Wind Energy: Blowing It
June 27, 2023
There is nothing, I suppose, horribly wrong with deploying wind turbines as just one source of energy among many, so long as that is how they are used. Unfortunately, climate zealots are assigning this technology a prime-time role for which it is not yet ready. Most importantly, we have yet to overcome the problem caused by intermittency (the wind doesn’t always blow), but there have also been signs that the nature of the “race” to net zero may also be leading to quality-control issues. I wrote about this in January, quoting a Bloomberg story, from which this is one extract:
The race to add production lines for ever-bigger turbines is cited as a major culprit by people in the industry. “We’re seeing these failures happening in a shorter time frame on the newer turbines, and that’s quite concerning,” says Fraser McLachlan, chief executive officer of London-based GCube Underwriting Ltd., which insures about $3.5 billion in wind assets in 38 countries. If the failure rate keeps climbing, he says, insurance premiums could increase or new coverage limits could be imposed.
The race to net zero is an updated example of central planning. As I noted back in January:
A frequent characteristic of central planning is an insistence on speed. Production must be pushed ahead! Targets must be hit! That the timetable makes no sense and may even damage the quality of what is being produced is almost never the concern it should be.
One of the companies mentioned as having had quality-control problems was Siemens Energy’s Siemens Gamesa unit.
Those don’t appear to have gone away.
Among the issues which arise from operating wind turbines, wear and tear on turbine blades over time can lead to erosion.The increasing size of blades on turbines also raises the risk of lightning strikes and repairs. For offshore wind, harsh weather conditions can also result in corrosion of foundations or of the turbine.
Leading wind turbine maker Vestas flagged quality issues with turbine blades in their onshore fleet in 2020 and provided an extra 600 million euros to fix them. Its shares fell more than 6% on Friday, while shares in Siemens Energy, the second biggest wind turbine maker, sank 37%.
Most of the problems of Siemens Energy’s wind unit Siemens Gamesa concern its onshore turbine fleet, where the group has discovered quality issues in certain components, including rotor blades and bearings.
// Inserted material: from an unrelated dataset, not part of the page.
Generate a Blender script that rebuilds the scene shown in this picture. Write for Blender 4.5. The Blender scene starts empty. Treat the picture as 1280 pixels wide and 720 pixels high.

Siemens Energy said that 15%-30% of the fleet could be affected by the problems, which were exposed during a review that noted “abnormal vibration behaviour of some components” and unspecified problems around product design.
Dealing with issues could cost more than 1 billion euros, it said.
15–30 percent of the fleet. Oh.
More than a billion euros. Oh.
Chief executive Christian Bruch has told reporters “Even though it should be clear to everyone, I would like to emphasise again how bitter this is for all of us”.
Following these reported issues “the board initiated an extended technical review of Siemens Gamesa’s installed fleet” the firms said.
These problems concerned onshore wind turbines, but it is also worth thinking of the regular wear and tear on offshore facilities, where, even when they are working well, wind turbines face tough operating conditions.
Capell Aris, writing in the Daily Telegraph:
[ The offshore wind farms Hornsea Two and Moray East were completed in 2022 with capital costs of £2.77 billion per GW and £2.75bn/GW, more than four times the cost of CCGT [Combined Cycle Gas Turbine] capacity. They’re expensive to maintain, which is not surprising since offshore windfarms have all their many generators mounted at the top of 200-metre tall masts far away from land. Estimates of maintenance costs are as high as £200m per GW installed, per annum. The nominal cost of offshore wind generation is £170/MWh – noticeably higher than that for CCGTs, even in these dire times of high gas prices.
This is not how things were meant to be. Funny that.